▸ Material provided:

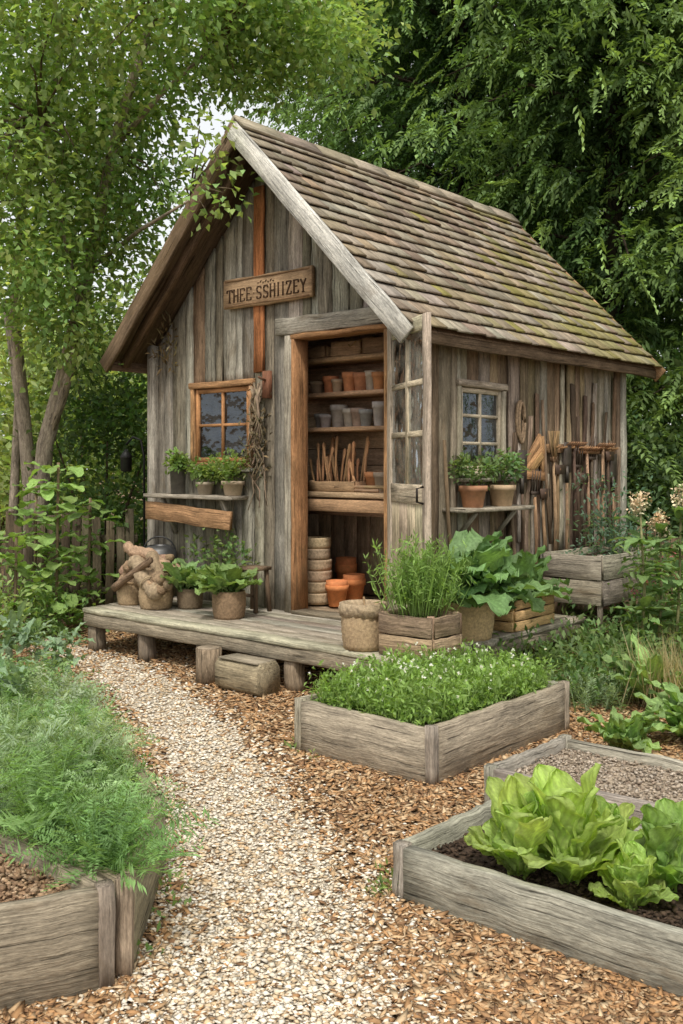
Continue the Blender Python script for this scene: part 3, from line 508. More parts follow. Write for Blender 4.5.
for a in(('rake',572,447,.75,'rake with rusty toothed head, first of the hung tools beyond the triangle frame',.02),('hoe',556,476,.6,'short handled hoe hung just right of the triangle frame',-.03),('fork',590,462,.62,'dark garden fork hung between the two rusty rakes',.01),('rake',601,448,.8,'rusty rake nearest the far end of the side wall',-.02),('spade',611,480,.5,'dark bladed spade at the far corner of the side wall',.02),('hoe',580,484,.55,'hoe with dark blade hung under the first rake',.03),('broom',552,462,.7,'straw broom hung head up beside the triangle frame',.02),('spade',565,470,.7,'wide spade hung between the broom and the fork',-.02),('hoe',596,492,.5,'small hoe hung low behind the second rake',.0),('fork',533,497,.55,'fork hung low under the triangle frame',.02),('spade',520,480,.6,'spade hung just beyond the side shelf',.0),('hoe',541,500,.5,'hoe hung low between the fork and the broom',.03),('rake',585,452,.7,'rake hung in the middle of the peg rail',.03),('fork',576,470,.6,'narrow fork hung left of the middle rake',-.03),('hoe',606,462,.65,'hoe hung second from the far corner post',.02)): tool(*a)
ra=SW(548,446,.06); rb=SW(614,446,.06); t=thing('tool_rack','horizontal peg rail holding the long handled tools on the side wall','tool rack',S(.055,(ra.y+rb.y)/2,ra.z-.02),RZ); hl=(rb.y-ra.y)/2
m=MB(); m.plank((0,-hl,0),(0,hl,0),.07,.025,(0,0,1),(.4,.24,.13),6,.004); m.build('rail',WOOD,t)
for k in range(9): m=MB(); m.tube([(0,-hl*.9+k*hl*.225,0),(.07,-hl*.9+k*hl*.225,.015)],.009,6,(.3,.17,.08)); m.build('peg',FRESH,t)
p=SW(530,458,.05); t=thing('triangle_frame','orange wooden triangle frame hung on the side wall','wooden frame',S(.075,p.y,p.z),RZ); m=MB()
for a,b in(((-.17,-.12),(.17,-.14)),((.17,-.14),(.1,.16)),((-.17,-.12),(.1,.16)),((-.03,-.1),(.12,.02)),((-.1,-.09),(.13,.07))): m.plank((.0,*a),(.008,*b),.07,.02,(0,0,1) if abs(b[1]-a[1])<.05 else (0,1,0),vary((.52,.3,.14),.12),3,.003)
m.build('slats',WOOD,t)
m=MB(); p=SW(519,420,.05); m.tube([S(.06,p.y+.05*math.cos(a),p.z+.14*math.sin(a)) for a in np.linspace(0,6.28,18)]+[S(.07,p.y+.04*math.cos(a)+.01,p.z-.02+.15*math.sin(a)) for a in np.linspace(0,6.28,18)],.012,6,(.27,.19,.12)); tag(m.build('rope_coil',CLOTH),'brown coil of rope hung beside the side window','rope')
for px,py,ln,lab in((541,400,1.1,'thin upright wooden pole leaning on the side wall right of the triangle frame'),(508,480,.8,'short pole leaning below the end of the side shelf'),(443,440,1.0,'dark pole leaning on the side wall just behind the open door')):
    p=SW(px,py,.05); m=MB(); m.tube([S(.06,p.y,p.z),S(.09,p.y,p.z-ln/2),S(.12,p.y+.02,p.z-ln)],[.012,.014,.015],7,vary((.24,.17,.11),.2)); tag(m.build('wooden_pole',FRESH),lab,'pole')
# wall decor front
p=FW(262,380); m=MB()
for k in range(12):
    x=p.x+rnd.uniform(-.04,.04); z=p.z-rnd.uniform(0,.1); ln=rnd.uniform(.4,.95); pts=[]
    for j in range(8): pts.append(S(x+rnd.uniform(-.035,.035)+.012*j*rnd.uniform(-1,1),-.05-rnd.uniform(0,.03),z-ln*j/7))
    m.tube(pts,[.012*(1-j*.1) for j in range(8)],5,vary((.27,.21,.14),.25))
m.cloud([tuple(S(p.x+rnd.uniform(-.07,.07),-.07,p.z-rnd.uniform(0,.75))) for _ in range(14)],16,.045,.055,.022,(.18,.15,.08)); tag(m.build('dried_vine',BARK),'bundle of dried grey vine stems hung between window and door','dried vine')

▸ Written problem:
Leave the pictures out and output the rest of the listing exactly.

▸ Exercise output:
Continue the Blender Python script for this scene: part 3, from line 508. More parts follow. Write for Blender 4.5.
for a in(('rake',572,447,.75,'rake with rusty toothed head, first of the hung tools beyond the triangle frame',.02),('hoe',556,476,.6,'short handled hoe hung just right of the triangle frame',-.03),('fork',590,462,.62,'dark garden fork hung between the two rusty rakes',.01),('rake',601,448,.8,'rusty rake nearest the far end of the side wall',-.02),('spade',611,480,.5,'dark bladed spade at the far corner of the side wall',.02),('hoe',580,484,.55,'hoe with dark blade hung under the first rake',.03),('broom',552,462,.7,'straw broom hung head up beside the triangle frame',.02),('spade',565,470,.7,'wide spade hung between the broom and the fork',-.02),('hoe',596,492,.5,'small hoe hung low behind the second rake',.0),('fork',533,497,.55,'fork hung low under the triangle frame',.02),('spade',520,480,.6,'spade hung just beyond the side shelf',.0),('hoe',541,500,.5,'hoe hung low between the fork and the broom',.03),('rake',585,452,.7,'rake hung in the middle of the peg rail',.03),('fork',576,470,.6,'narrow fork hung left of the middle rake',-.03),('hoe',606,462,.65,'hoe hung second from the far corner post',.02)): tool(*a)
ra=SW(548,446,.06); rb=SW(614,446,.06); t=thing('tool_rack','horizontal peg rail holding the long handled tools on the side wall','tool rack',S(.055,(ra.y+rb.y)/2,ra.z-.02),RZ); hl=(rb.y-ra.y)/2
m=MB(); m.plank((0,-hl,0),(0,hl,0),.07,.025,(0,0,1),(.4,.24,.13),6,.004); m.build('rail',WOOD,t)
for k in range(9): m=MB(); m.tube([(0,-hl*.9+k*hl*.225,0),(.07,-hl*.9+k*hl*.225,.015)],.009,6,(.3,.17,.08)); m.build('peg',FRESH,t)
p=SW(530,458,.05); t=thing('triangle_frame','orange wooden triangle frame hung on the side wall','wooden frame',S(.075,p.y,p.z),RZ); m=MB()
for a,b in(((-.17,-.12),(.17,-.14)),((.17,-.14),(.1,.16)),((-.17,-.12),(.1,.16)),((-.03,-.1),(.12,.02)),((-.1,-.09),(.13,.07))): m.plank((.0,*a),(.008,*b),.07,.02,(0,0,1) if abs(b[1]-a[1])<.05 else (0,1,0),vary((.52,.3,.14),.12),3,.003)
m.build('slats',WOOD,t)
m=MB(); p=SW(519,420,.05); m.tube([S(.06,p.y+.05*math.cos(a),p.z+.14*math.sin(a)) for a in np.linspace(0,6.28,18)]+[S(.07,p.y+.04*math.cos(a)+.01,p.z-.02+.15*math.sin(a)) for a in np.linspace(0,6.28,18)],.012,6,(.27,.19,.12)); tag(m.build('rope_coil',CLOTH),'brown coil of rope hung beside the side window','rope')
for px,py,ln,lab in((541,400,1.1,'thin upright wooden pole leaning on the side wall right of the triangle frame'),(508,480,.8,'short pole leaning below the end of the side shelf'),(443,440,1.0,'dark pole leaning on the side wall just behind the open door')):
    p=SW(px,py,.05); m=MB(); m.tube([S(.06,p.y,p.z),S(.09,p.y,p.z-ln/2),S(.12,p.y+.02,p.z-ln)],[.012,.014,.015],7,vary((.24,.17,.11),.2)); tag(m.build('wooden_pole',FRESH),lab,'pole')
# wall decor front
p=FW(262,380); m=MB()
for k in range(12):
    x=p.x+rnd.uniform(-.04,.04); z=p.z-rnd.uniform(0,.1); ln=rnd.uniform(.4,.95); pts=[]
    for j in range(8): pts.append(S(x+rnd.uniform(-.035,.035)+.012*j*rnd.uniform(-1,1),-.05-rnd.uniform(0,.03),z-ln*j/7))
    m.tube(pts,[.012*(1-j*.1) for j in range(8)],5,vary((.27,.21,.14),.25))
m.cloud([tuple(S(p.x+rnd.uniform(-.07,.07),-.07,p.z-rnd.uniform(0,.75))) for _ in range(14)],16,.045,.055,.022,(.18,.15,.08)); tag(m.build('dried_vine',BARK),'bundle of dried grey vine stems hung between window and door','dried vine')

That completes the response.